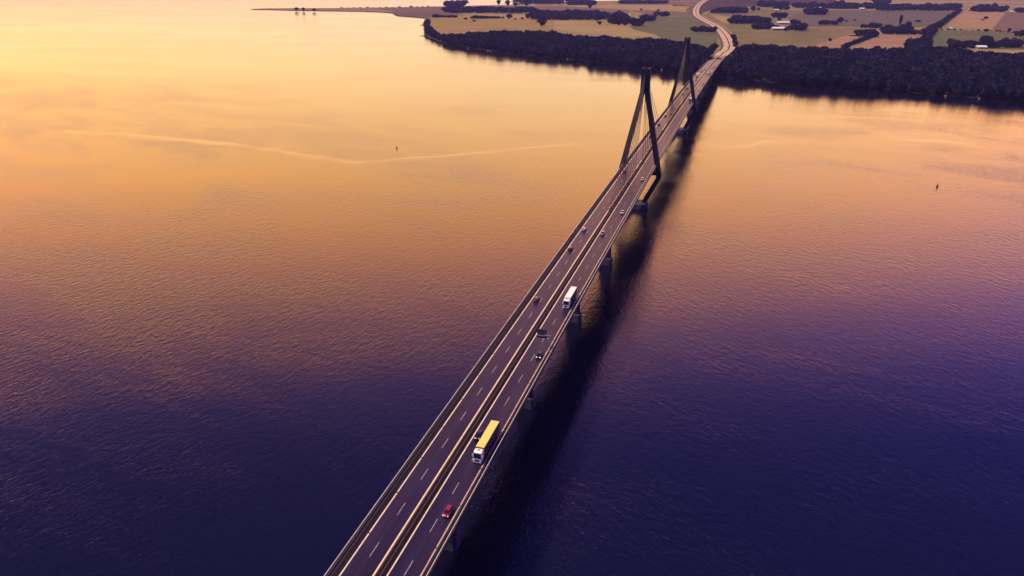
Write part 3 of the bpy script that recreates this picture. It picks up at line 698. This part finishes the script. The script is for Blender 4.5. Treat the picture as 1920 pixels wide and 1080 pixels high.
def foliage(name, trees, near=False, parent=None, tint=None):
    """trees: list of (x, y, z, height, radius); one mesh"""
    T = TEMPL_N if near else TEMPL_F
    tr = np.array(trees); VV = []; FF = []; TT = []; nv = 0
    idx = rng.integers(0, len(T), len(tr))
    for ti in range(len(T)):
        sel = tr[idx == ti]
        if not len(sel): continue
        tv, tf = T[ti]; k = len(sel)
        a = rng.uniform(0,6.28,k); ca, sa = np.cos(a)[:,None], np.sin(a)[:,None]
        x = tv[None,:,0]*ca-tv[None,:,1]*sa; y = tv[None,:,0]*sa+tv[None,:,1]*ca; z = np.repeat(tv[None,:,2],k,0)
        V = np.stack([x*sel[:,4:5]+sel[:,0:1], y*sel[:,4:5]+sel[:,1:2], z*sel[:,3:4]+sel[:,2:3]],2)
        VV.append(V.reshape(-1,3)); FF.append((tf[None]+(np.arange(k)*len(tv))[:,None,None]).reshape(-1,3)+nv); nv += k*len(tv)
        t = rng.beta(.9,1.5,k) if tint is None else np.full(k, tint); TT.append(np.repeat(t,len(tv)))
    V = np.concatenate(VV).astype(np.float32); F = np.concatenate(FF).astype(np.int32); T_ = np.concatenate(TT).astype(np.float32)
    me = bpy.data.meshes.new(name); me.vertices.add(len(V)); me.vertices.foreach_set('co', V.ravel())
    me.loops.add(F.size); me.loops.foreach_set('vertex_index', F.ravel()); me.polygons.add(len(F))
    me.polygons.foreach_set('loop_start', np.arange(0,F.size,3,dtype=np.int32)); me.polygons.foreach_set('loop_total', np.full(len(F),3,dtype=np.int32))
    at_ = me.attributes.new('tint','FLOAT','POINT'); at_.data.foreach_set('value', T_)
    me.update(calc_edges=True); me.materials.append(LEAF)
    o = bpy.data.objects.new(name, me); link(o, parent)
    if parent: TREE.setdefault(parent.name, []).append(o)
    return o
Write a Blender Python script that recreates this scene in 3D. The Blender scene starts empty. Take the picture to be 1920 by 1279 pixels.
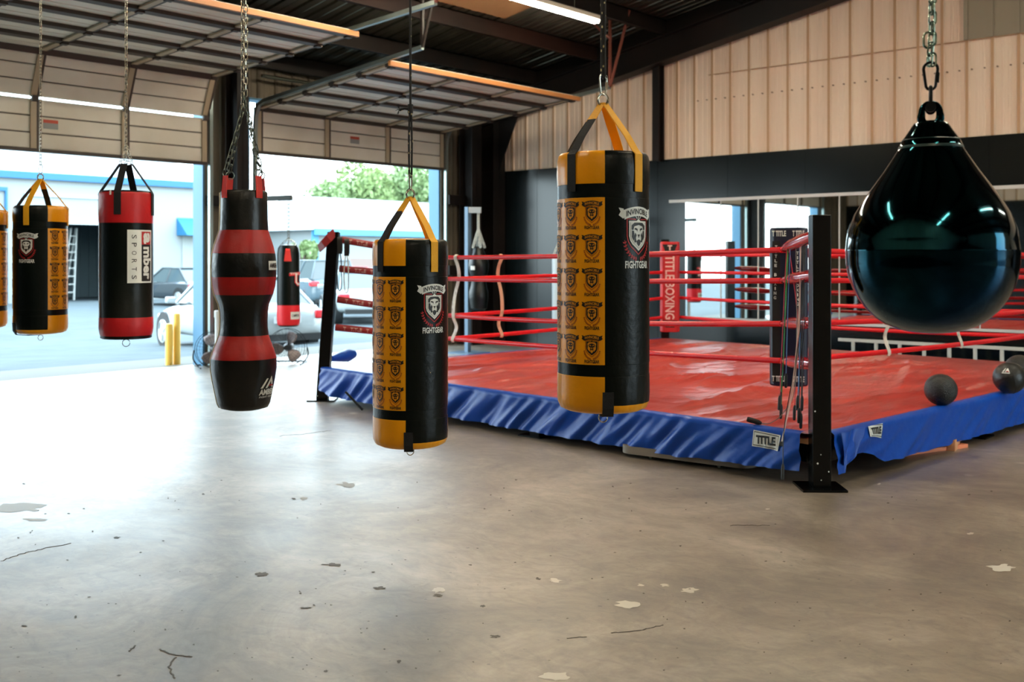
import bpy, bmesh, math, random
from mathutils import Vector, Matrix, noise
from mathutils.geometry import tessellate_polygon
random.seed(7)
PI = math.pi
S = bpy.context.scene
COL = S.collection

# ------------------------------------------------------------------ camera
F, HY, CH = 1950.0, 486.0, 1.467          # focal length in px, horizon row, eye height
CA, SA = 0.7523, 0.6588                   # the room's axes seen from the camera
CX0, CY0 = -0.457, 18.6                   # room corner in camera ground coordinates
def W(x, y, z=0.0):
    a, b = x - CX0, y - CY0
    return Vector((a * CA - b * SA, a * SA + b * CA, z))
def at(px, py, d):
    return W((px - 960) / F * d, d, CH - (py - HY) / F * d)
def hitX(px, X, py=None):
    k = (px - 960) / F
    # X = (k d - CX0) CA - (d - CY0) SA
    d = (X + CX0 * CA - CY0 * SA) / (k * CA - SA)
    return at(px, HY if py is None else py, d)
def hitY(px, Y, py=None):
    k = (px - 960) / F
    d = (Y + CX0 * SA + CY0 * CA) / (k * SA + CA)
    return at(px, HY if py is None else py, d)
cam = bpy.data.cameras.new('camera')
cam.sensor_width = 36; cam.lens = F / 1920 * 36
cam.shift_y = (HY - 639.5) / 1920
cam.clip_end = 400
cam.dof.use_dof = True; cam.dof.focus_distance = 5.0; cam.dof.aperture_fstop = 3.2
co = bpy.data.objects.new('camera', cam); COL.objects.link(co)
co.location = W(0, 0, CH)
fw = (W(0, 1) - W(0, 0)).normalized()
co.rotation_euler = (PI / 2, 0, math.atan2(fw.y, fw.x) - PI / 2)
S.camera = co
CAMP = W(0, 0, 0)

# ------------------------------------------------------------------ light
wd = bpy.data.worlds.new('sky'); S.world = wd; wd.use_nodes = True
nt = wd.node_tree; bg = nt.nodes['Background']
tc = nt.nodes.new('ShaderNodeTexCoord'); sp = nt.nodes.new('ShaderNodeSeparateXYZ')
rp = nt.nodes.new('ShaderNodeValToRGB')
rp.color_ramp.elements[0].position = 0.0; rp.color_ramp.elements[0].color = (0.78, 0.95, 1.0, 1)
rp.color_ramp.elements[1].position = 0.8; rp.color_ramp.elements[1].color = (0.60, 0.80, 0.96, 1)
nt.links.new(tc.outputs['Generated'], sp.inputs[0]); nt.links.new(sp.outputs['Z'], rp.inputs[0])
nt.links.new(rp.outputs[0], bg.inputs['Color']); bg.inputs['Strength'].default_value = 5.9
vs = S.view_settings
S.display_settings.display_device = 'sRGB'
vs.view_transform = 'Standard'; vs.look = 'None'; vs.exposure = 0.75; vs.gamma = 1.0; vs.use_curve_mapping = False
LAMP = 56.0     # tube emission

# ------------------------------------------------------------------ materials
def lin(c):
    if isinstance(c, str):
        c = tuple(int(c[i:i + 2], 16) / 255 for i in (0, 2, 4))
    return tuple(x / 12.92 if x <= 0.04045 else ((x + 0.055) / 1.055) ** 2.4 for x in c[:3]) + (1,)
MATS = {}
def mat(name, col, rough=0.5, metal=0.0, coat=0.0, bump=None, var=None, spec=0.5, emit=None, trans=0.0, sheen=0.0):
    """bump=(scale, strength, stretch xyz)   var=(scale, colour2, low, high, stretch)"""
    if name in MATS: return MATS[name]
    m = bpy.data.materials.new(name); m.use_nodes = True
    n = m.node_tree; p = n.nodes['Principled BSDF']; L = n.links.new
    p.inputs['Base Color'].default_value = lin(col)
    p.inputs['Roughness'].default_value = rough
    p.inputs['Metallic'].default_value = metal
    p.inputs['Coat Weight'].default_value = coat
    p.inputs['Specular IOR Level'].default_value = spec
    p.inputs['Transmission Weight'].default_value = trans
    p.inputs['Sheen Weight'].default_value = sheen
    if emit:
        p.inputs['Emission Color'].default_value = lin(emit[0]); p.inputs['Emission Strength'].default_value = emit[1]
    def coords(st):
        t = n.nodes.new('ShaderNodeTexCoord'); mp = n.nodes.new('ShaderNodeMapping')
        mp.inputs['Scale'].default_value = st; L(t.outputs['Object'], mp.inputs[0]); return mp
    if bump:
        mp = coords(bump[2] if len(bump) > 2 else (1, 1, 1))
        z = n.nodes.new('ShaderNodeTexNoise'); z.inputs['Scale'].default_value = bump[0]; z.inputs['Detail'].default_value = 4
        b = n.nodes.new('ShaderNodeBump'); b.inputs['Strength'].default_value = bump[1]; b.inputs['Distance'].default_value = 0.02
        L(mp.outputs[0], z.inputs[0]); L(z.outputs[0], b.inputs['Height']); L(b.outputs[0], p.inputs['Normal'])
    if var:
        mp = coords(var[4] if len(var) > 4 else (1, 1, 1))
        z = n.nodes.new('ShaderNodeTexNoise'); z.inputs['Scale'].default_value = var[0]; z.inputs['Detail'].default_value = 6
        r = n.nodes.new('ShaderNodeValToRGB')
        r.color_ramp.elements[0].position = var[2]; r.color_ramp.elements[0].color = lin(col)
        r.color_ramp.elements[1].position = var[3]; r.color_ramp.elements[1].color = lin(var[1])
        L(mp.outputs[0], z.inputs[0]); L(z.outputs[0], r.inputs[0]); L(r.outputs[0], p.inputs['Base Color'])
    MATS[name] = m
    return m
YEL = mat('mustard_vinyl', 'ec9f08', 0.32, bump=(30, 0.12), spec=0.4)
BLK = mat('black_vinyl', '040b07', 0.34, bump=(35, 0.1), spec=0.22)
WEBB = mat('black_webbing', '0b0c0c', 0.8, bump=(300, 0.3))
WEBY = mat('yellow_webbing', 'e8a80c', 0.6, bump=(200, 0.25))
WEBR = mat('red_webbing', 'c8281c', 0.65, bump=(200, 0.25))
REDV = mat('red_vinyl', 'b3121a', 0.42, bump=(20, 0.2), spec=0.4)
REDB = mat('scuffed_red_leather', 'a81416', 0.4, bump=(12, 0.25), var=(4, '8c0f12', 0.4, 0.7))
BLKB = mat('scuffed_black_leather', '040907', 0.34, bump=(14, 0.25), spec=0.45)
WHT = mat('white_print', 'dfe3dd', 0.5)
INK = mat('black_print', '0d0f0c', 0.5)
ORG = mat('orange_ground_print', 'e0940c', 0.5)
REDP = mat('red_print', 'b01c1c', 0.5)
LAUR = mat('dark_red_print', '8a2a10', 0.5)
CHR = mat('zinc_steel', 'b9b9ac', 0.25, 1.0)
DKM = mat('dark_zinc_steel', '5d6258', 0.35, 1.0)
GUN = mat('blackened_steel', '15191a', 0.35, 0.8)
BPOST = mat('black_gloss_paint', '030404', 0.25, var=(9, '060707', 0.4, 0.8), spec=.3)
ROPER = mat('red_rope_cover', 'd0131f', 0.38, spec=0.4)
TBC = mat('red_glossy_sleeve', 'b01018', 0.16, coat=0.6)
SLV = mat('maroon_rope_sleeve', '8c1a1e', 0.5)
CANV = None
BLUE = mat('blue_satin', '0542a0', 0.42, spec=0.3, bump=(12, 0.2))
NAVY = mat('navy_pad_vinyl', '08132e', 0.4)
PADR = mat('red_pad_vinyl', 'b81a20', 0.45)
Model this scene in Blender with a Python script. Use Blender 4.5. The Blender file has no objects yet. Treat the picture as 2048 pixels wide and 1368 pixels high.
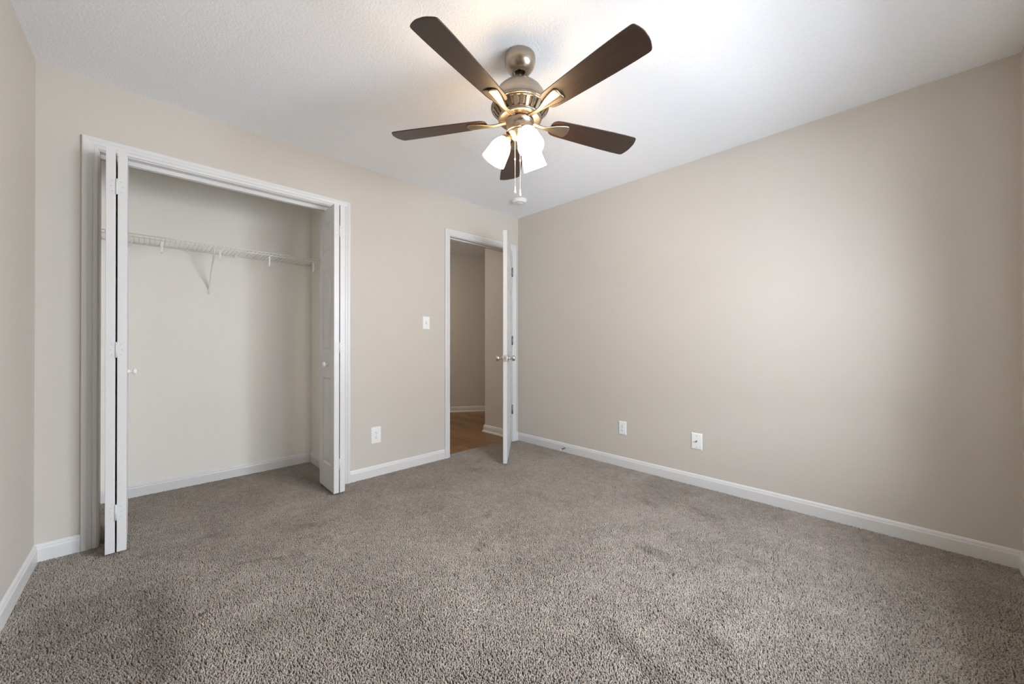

+===+

§ **Exercise aim**
Using the entries above, reproduce word for word only the lines from the one that contains "Write a Blender" to the one that contains "COL = S.collection", both ends included, and drop every picture.

§ **Response to this task**
Write a Blender Python script that recreates this scene in 3D. The Blender scene starts empty. Take the picture to be 1920 by 1279 pixels.
import bpy, bmesh, math, random
from mathutils import Vector, Matrix, noise
from mathutils.geometry import tessellate_polygon
random.seed(7)
PI = math.pi
S = bpy.context.scene
COL = S.collection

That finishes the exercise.